Take each line containing the word "picture" and copy it.

**RAW DATA**:

● ● ● ● ● ● ●

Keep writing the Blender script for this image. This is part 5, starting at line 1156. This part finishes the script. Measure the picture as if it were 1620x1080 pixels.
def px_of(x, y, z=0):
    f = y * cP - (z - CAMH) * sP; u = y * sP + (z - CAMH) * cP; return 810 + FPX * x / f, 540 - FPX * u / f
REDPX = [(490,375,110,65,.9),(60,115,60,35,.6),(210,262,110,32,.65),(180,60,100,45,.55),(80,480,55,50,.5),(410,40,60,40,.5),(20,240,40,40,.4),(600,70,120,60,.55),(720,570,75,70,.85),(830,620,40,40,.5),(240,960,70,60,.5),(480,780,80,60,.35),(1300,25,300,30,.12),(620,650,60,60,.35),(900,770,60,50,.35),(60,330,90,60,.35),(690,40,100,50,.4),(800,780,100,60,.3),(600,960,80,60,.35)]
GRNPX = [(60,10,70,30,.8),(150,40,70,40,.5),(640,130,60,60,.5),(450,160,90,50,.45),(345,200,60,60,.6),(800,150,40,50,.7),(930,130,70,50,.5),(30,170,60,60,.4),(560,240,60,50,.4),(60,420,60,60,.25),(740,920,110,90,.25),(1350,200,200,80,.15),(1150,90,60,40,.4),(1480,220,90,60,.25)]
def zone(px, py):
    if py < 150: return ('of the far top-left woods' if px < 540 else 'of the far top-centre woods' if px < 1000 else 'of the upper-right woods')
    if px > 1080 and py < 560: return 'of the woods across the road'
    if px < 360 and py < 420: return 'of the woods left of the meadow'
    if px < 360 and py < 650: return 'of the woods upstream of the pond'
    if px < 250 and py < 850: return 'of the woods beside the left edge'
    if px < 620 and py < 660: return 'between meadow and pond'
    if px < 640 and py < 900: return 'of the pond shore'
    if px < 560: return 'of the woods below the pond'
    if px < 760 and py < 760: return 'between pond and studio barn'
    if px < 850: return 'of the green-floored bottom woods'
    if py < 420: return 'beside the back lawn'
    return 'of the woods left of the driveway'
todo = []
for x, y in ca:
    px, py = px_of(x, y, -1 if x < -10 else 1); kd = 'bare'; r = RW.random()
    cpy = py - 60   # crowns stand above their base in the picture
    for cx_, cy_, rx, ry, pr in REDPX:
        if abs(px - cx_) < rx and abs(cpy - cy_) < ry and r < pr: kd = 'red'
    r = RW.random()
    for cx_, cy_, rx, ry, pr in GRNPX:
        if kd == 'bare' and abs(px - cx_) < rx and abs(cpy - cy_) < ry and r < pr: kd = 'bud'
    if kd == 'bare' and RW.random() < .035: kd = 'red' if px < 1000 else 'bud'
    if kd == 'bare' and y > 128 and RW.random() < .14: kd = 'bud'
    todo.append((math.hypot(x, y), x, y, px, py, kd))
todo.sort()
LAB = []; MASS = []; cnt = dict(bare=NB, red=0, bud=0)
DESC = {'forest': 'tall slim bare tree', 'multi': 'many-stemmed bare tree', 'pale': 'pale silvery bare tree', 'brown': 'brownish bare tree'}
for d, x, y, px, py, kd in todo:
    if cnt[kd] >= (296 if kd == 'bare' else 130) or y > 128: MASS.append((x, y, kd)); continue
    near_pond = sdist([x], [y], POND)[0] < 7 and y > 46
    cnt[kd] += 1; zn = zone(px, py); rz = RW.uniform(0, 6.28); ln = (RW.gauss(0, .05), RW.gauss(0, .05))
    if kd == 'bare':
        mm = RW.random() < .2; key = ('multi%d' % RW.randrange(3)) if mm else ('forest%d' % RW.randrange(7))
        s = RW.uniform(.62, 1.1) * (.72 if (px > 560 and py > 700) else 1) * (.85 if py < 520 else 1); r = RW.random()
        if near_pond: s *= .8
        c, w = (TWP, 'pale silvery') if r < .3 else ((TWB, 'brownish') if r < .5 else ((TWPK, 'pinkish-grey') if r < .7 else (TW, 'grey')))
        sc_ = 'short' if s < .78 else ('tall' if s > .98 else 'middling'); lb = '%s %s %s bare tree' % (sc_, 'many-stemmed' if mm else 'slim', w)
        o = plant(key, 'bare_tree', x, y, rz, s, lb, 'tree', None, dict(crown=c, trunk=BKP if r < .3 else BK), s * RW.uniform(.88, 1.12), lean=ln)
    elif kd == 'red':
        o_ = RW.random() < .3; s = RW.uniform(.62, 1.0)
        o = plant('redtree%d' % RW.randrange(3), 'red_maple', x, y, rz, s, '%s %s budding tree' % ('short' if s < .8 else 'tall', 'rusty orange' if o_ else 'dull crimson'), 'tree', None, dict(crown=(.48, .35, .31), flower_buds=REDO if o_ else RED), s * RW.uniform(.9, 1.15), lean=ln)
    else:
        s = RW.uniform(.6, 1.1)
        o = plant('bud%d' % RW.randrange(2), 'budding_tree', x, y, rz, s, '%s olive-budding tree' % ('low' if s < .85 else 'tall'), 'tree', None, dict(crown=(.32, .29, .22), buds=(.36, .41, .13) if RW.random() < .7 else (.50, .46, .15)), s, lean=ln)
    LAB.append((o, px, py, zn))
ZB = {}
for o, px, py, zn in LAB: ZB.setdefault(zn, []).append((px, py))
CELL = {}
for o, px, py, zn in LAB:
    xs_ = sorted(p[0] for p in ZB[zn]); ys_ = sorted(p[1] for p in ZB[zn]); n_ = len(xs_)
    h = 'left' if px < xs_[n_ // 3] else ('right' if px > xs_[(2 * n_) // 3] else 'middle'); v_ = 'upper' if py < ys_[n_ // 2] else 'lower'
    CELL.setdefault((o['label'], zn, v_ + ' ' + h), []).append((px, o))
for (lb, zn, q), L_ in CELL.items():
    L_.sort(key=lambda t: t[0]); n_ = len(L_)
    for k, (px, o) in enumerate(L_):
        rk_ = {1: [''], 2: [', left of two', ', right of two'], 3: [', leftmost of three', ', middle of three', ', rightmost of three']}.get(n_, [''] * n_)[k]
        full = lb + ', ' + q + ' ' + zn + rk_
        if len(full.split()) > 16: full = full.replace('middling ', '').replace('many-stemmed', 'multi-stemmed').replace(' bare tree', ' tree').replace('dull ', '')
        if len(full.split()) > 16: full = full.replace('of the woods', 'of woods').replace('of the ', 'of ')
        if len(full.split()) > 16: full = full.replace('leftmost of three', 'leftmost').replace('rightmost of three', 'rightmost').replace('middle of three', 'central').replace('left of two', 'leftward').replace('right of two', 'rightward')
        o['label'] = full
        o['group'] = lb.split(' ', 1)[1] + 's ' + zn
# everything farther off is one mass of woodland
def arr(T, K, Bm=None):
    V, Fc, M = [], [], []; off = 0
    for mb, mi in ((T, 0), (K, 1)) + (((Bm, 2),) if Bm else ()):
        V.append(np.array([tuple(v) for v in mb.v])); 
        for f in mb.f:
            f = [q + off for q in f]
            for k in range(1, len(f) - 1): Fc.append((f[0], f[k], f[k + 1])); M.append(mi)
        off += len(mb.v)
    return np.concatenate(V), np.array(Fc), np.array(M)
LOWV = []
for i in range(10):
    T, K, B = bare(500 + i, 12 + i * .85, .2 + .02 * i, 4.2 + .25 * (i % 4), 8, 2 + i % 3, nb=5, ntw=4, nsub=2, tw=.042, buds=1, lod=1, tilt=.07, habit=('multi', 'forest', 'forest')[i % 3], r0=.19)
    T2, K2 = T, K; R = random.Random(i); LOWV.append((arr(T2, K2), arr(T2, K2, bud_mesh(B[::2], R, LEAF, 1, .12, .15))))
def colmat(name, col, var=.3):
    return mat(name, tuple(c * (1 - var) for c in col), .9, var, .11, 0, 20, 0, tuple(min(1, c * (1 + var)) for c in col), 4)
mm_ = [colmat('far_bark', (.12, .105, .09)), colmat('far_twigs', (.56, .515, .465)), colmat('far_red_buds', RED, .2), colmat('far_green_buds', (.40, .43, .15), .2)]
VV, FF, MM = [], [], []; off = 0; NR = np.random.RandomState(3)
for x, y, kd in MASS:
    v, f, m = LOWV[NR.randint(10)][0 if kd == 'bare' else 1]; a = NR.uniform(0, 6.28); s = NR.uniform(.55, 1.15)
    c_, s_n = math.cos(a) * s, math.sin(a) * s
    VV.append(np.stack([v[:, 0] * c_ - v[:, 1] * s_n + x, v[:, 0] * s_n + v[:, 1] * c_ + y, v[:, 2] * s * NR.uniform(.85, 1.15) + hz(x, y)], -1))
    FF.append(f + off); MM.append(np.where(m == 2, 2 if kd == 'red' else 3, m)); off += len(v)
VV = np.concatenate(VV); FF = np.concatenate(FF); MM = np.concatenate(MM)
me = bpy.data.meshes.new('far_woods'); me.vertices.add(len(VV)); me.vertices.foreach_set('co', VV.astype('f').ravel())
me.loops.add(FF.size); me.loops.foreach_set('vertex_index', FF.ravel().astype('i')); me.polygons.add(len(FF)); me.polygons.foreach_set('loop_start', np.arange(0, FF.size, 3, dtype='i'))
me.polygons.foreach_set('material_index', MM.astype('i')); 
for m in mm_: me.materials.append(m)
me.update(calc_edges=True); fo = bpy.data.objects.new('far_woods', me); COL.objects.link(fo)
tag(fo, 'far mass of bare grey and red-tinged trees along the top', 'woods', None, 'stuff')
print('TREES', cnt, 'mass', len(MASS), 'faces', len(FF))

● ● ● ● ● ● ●

**TASK OUTPUT**:
Keep writing the Blender script for this image. This is part 5, starting at line 1156. This part finishes the script. Measure the picture as if it were 1620x1080 pixels.
    cpy = py - 60   # crowns stand above their base in the picture